For a beginner who doesn't want to become a curator of a test equipment museum (or dabble in voodoo HiFi
) and just wants to learn how to handle a scope it doesn't make much sense to learn the operation of a technology which has been obsolete for almost two decades. Instead of wasting time learning how to work around the various limitations of an analog scope and the associated techniques (many of which are inefficient or even counter-productive on a DSO), it makes much more sense to start with something which isn't a technological dead end and use the time to learn how to handle a digital scope properly.
Even Dave has stopped recommending analog scopes as starter scopes years ago because it no longer makes sense when even the bottom-of-the-barrel DSOs are so much better.
Let's relax a bit here. This is a list of opinions, not facts. It's a hobby for many of us, so it's not like we are trying to get a product out fast or test production quantities of units.
That may well be but doesn't change the fact that even a hobbyist is much better served to start into electronics with a digital scope and learn how to handle that than to get an obsolete analog clunker, learn obsolete techniques and then re-learn a large part of it again when finally moving to a DSO. This would be borderline self-flagellation.
Because let's face it, the remaining global stock of analog scopes is rapidly shrinking, and it's shrinking because analog scopes are no longer made and pretty much every analog scope has already passed it's design life. So unless one is interested in vintage test gear (some people are) there is no reason why a beginner should start with an obsolete analog clunker.
I have been around the block a few times myself, and have owned an electronics business for a number of years. I have used analog and digital and designed a few as well. I have an EE degree from many years ago.
Good for you.
I've started with analog scopes myself (back in the '80s) as a hobby and later used them at work, but when the first digital scopes came on the market I quickly moved on (unlike many of my colleagues, of which many were pretty negative or down-right hostile to digital scopes). I moved on simply because I got vastly more information from the digital scope than any analog scope could give me, which made my work a hole lot easier. And this was back then when DSOs were still rather simple (even more so than your 54542A), but I did spend the time to learn how these scopes work and quickly understood that the methodology I knew from analog scopes won't get me very far, and it paid off. Many of my colleagues struggled to get on with DSOs, because they only saw them as a bad copy of an analog scope, and they treated it like an analog scope, something I have later seen with many other engineers who spend most of their time with analog scopes. Don't get me wrong, many were great EEs and knew their stuff, but they were also completely ignorant as to DSOs or how they work. Because they failed to see that a DSO isn't just a slighly newer analog scope, it's a different kind of tool (a waveform analyzer) which requires pproper handling and techniques to get the most out of it.

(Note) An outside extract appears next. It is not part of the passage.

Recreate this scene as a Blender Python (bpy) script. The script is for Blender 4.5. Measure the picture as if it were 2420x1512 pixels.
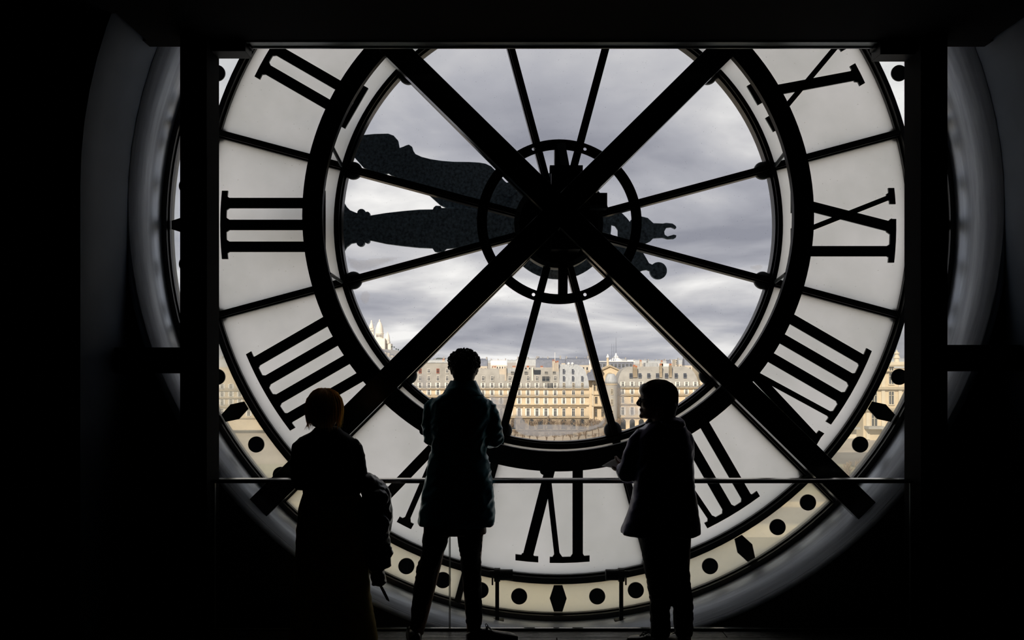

Later in years when I started doing a lot of hiring we had a little test for applicants where we setup a bench with a scope and a simple circuit or generator producing some pulse trains or even just a square wave, and then asked the applicant to determine some basic signal parameters (i.e. rise/fall times, voltage levels, PRF/PRT and so on, really simple stuff). You could instantly identify the ones that spent most of their time working with analog scopes when the guy started looking for cursors or began counting the graticule units, which was a clear sign that the applicant had very little understanding for how to get information out from a modern DSO. Thankfully in recent years this has become rare as engineers and now even hobbyists (who may well decide to turn the hobby into a career) are learning on digital scopes.
So no, I would not recommend for a beginner, no matter if hobbyists or professional, to start with an analog scope, I recommend to get a decent entry-level DSO and spend time to learn how it works (and not use instructions designed for analog scopes when doing so), where its limits are and how to handle it properly to get the most information out of it with the least effort.
Even less so when there was never a better time than today for a hobbyist to get a sophisticated digital scope for little money.